Rackham begins with the broad regional divisions of Britain, but The History of the Countryside has little about Wales, Ireland, or Scotland. The focus is primarily on the English lowland and its division between "ancient" and "planned" countryside.
"On the one hand, as in Essex or Herefordshire, we have the England of hamlets, medieval farms in hollows of the hills, lonely moats and many footpaths, fords, irregularly-shaped groves with thick hedges colourful with maple, dogwood, and spindle — an intricate land of mystery and surprise. On the other hand there is the Cambridgeshire type of landscape, the England of big villages, few, busy roads, thin hawthorn hedges, windswept brick farms, and ivied clumps of trees in corners of fields; a predictable land of wide views, sweeping sameness, and straight lines."
Rackham gives a very brief introduction to historical methods and sources; one of his specialties is the use of Anglo-Saxon charter bounds or perambulations.
He touches briefly on conservation, and his own passion for preserving unique and representative British landscapes and landscape features runs through the volume. And he spends thirty pages on the introductions and extinctions of animals and plants in the British Isles.

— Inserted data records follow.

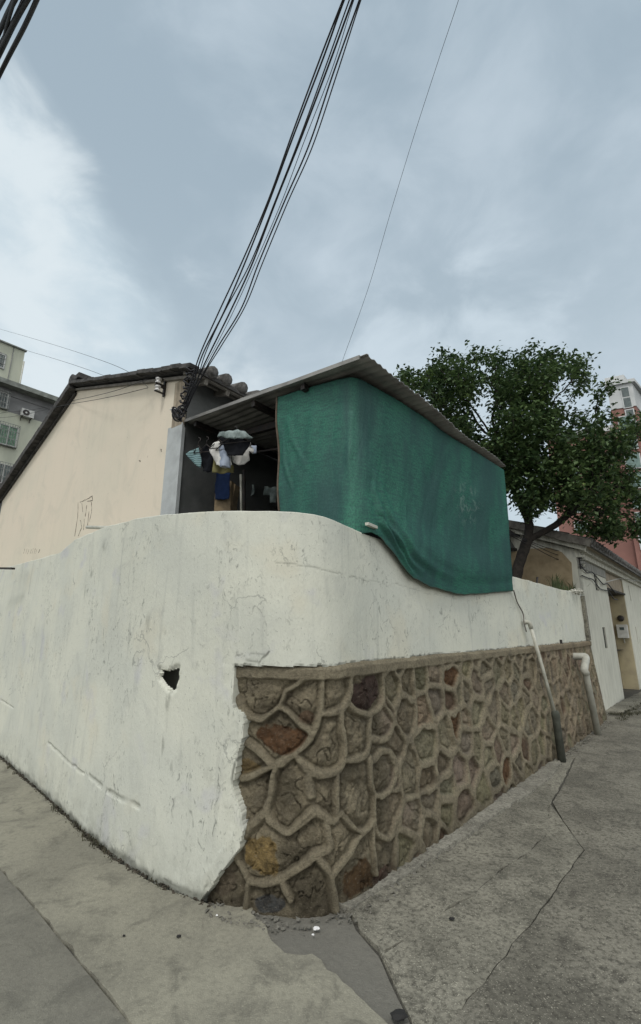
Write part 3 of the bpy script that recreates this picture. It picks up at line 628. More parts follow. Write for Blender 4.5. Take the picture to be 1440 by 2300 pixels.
tag(clods('rubble_crumbs', -.45, 7.3, 900, M['concrete_patch'], -.02, .10, 5, (.004, .017)), 'crumbs of mortar and grit along the foot of the stone wall', 'grit', kind='stuff')

# ================================================================== shared builders
def V3(p, z): return Vector((p[0], p[1], z))
def holed_wall(mb, p0, dr, L, z0, z1, th, holes):
    """upright slab from p0 along dr; outward face on the right of dr; holes = (u0,u1,v0,v1)"""
    d = Vector((dr[0], dr[1], 0)).normalized(); n = Vector((d.y, -d.x, 0))
    us = sorted({0, L, *[h[0] for h in holes], *[h[1] for h in holes]}); vs = sorted({z0, z1, *[h[2] for h in holes], *[h[3] for h in holes]})
    us = [u for u in us if 0 <= u <= L]; vs = [v for v in vs if z0 <= v <= z1]
    solid = lambda i, j: 0 <= i < len(us) - 1 and 0 <= j < len(vs) - 1 and not any(h[0] < (us[i] + us[i + 1]) / 2 < h[1] and h[2] < (vs[j] + vs[j + 1]) / 2 < h[3] for h in holes)
    P = lambda u, v, k: Vector((p0[0], p0[1], 0)) + d * u + Vector((0, 0, v)) - n * (th * k)
    for i in range(len(us) - 1):
        for j in range(len(vs) - 1):
            if not solid(i, j): continue
            a, b, c, e = us[i], us[i + 1], vs[j], vs[j + 1]
            mb.add([P(a, c, 0), P(b, c, 0), P(b, e, 0), P(a, e, 0)], [(0, 1, 2, 3)]); mb.add([P(a, c, 1), P(b, c, 1), P(b, e, 1), P(a, e, 1)], [(3, 2, 1, 0)])
            if not solid(i - 1, j): mb.add([P(a, c, 0), P(a, e, 0), P(a, e, 1), P(a, c, 1)], [(0, 1, 2, 3)])
            if not solid(i + 1, j): mb.add([P(b, c, 0), P(b, e, 0), P(b, e, 1), P(b, c, 1)], [(3, 2, 1, 0)])
            if not solid(i, j - 1): mb.add([P(a, c, 0), P(b, c, 0), P(b, c, 1), P(a, c, 1)], [(3, 2, 1, 0)])
            if not solid(i, j + 1): mb.add([P(a, e, 0), P(b, e, 0), P(b, e, 1), P(a, e, 1)], [(0, 1, 2, 3)])
    return mb
def blob_mesh(mb, c, r, seed=0, sub=1):
    bm = bmesh.new(); bmesh.ops.create_icosphere(bm, subdivisions=sub, radius=1); rr = random.Random(seed); bm.verts.index_update()
    V = [Vector(c) + Vector((v.co.x * r[0], v.co.y * r[1], v.co.z * r[2])) * (1 + .25 * (rr.random() - .5)) for v in bm.verts]
    mb.add(V, [[v.index for v in f.verts] for f in bm.faces]); bm.free()

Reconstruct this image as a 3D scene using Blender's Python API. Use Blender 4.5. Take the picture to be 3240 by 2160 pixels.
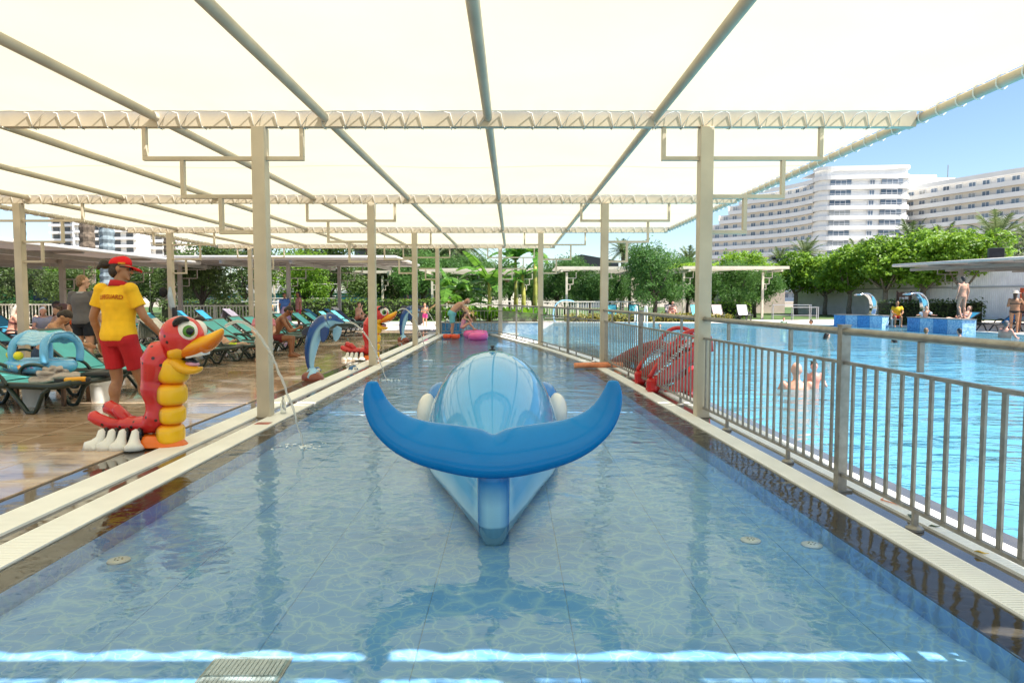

The bulk of the book considers different types of landscapes and land uses: their origins, their extent at different times and their history, and their current status and future prospects. There are long chapters on woodlands and on wood-pasture (wooded commons, parks and wooded Forests) and a very brief chapter on modern plantations.
"North-west Essex is typical in that more of the smaller woods survive. Except in specially-protected Hatfield Forest, only one wood bigger than 100 acres now remains intact of the fourteen in 1805. Woods bigger than 30 acres have been reduced by more than half. Owners of big woods are more likely to grub them out. In small woods, attempts at replanting are less common and are usually cancelled by later neglect. Although 'economic necessity' is pleaded as the excuse for destroying woods, experience shows that they, like other antiquities, survive more often at times and in places where there is too little money than where there is too much."
"A Forest is land on which the king (or some other magnate) has the right to keep deer. This is the original sense of the word: to the medievals a Forest was a place of deer, not a place of trees."
There are chapters on fields, hedges and field-walls, and trees of hedgerow and farmland, along with an entire chapter on elms.
"In midland and northern England there are, even now, great areas of what has long been pasture which shows wave-like undulations, every 11 yards or so. For centuries it has been appreciated that these result from ancient ploughing practices. ... Ridge-and-furrow comes naturally from driving an asymmetrical mouldboard plow, drawn by eight oxen, within the narrow limits of a half-acre strip. ... At every ploughing a plough's depth of soil is shifted one plough's width towards the middle of the selion. Hence a ridge is formed."
"In the time of ignorance we supposed that the trees and shrubs in a hedge were determined, in some vague way, by soil, climate, or management, or by the whims of those who planted the hedge. Dr Hooper noticed that all these were less important than the age of the hedge ... The number of species, counted in a standardized way, is approximately equal to the age of the hedge in centuries."
A chapter on highways includes a bit about bridges. There are chapters on heathland, moorland, and grassland. And Rackham finishes with chapters on ponds, dells and pits and on marshes, fens, rivers and the sea.
"Moorland evidently ranges from wholly natural to artificial in origin. Much of it is the effect of interactions between human activity and natural processes. Leaching and peat formation would by now anyway have turned large areas of wildwood to moorland; human activities have speeded these processes. In high-rainfall areas, as well as at high altitudes and in the far north, the balance of evidence is that moorland is mainly natural. Wildwood has always been precarious, restricted to favourable localities and times. The accumulating blanket-peat would have made tree growth increasingly difficult as time went on. ... Eastern Britain is less favourable to peat formation and more favourable to trees, and most of the drier, less peaty moorland, like heathland, would still be wildwood but for human intervention."
The History of the Countryside is liberally provided with maps, some showing country-wide distributions and some providing more local information. It also has a good selection of black and white photographs.
Rackham debunks myths, enters into debates, and obviously feels passionately about issues, but he remains balanced and sober. He presents broad claims and generalisations, but backs them up with both detailed case studies and general statistical and analytical arguments, drawing on a familiarity with landscapes and on disciplines from palynology to textual criticism.
The History of the Countryside is recommended to anyone curious about British landscapes and seeking a study with depth but with more breadth than local studies or the specialist scientific literature.